We passed The Inn at Whitewell after having a look at the church and took a slight variation on the last bit via the 1882 water pipeline bridge leading to Dunsop.

As we walked on the farm track leading to the road in Dunsop, BC on my right, let forth a sudden loud exclamation at which I was sorely startled - marching with head down BC had looked up and found himself looking directly, at a range of about a foot, into the face of a large black cat sat uncomfortably on top of a fence post. The cat, as they do (or don't), showed no reaction and watched us pass by. Ten minutes later, as we drove out passing the end of the farm track the cat was sat in the middle of the track, we supposed bidding us farewell.

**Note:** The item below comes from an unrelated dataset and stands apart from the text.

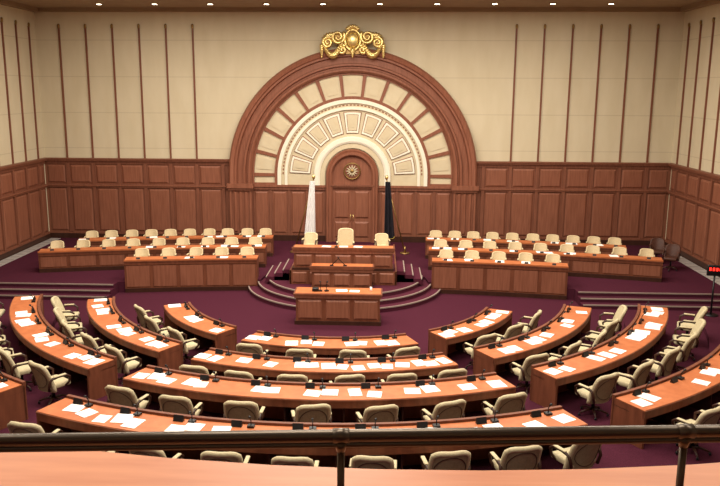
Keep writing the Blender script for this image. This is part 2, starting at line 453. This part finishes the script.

You may wish to read BC's excellent account:



The prelude to Longridge Fell ascent

About halfway up - a narrow boggy path with foot placement hidden by reeds

Longridge Fell trig
Click here for a short You Tube video of our view from the trig:

Chipping nestling below Parlick and Fair Snape Fell

Just before dropping over the edge to go steeply down the other side of Longridge Fell.
Our route is all there winding its way to arrive below the hills top right

BC returns from a bit of extreme photography - I settled for the shot below

Doeford Bridge

Stake farm. Early seventeenth century. Note the red brick extension in the corner.
The stepping stones where we sat on a bench for our refreshments were just behind the camera - see next but one photo

This can be seen on the above photo just to the left of the brick extension - "translation" in text above

Stepping stones - not today

Next year's cannon fodder

Burholme Bridge

Dunsop nestles below the distant hills - still some way to go

The Inn at Whitewell

Zoom to farmyard relic. These have been popular for conversion to mobile cafés - this one may be beyond restoration, but you never know

1882 pipeline - Dunsop just beyond visible field

Red buoy is Longridge Fell trig - see continuation north below.
Ignore blue and pink lines


  1. When i have time, I'll translate that for you
    At the moment, throughly enjoying a new biography of Ceasar - unputdownable !

  2. There aren't many hints of autumn colours in those photos. In fact, with the glorious skies and the lush greenness of the grass, it looks more like late spring or summer.

  3. gimmer - I await your translation with great interest.


    Gayle - That is a special part of the world.